Dear friends,
Yes, you are my friends, whether we see each other every day or you have simply shared a smile on the way to class; whether you gave me a hug on a dreary day or held me as I ugly cried into your chest.
Whatever it was, you had a part in getting me here today.
Thank you.
Thank you for staying by my side when I most needed a friend. Thank you for making me choose hope and help even if I was kicking and screaming the whole time. Thank you for pulling me out of my world of darkness and rescuing me from rock bottom again and again. Thank you for coming into my darkness and being the light I needed to keep going. Thank you for your prayers that gave me a reason to hope.
You see, there is a stigma that comes along with mental illness. There is a stigma that comes along with being depressed or anxious or suicidal. It is shameful and embarrassing and makes it a million times harder to reach out. It makes it a million times harder to keep our heads up in a world that has already knocked us down over and over and over again.
I have reached out for help and have been left to fall by many people. My trust has been broken, my courage and strength deteriorated. But you, yes you, held on when I finally got myself to reach out, and it was not as scary as I thought it would be. Through the tears, the overreactions, the irrational emotions, the temptations to turn back to bad habits, and all of the dreary days, you have stood by my side in one way or another. And for that, I will never be able to fully thank you for.
You do not know what it means to have someone believe in you and your abilities after years of believing in everything but your own worthiness. You do not know what it means to be told that your life matters after years of believing in everything but your own power to make a difference in the lives of others. But that, friends, is what you taught me.
You have taught me that I am loved. I am good enough. My life matters. I have the power to change lives. I am strong enough to fight this. You have taught me this and so much more.
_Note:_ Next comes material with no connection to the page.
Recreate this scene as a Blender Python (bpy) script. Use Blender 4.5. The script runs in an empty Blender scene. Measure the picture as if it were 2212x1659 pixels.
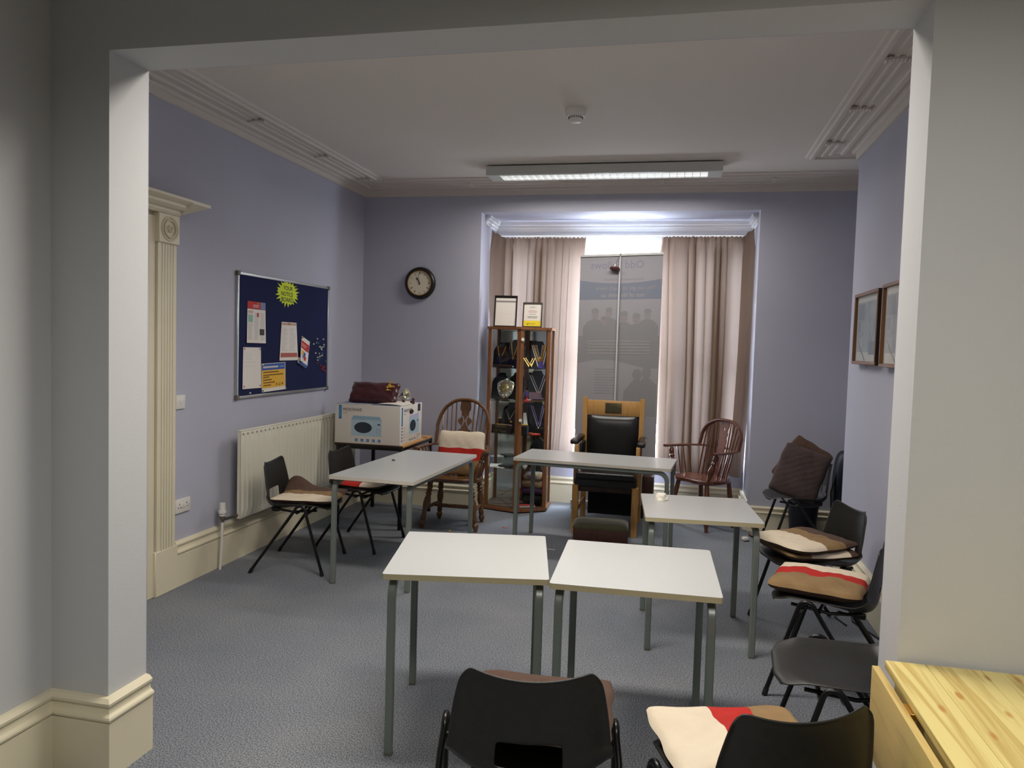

Thank you. Thank you for opening my eyes to a world that is not so dark and gloomy, a world that is full of hope instead of despair. Thank you for holding my hand and walking alongside me (Just kidding, you probably had to drag me) on the path to better and brighter days. Thank you for dealing with my stubbornness and not getting too frustrated. Thank you for leading me to the foot of the cross and showing me where to find comfort, rest and true hope. Thank you for not letting me give up, but most of all, thank you for loving me in my brokenness.
I truly believe I would not be here today without the impact each and every one of you has made on my life, big or small. You have given me a piece of hope and light, a blessing in which I hope I have returned to you in one way or another.
Thank you for existing, because I may not be if you weren't.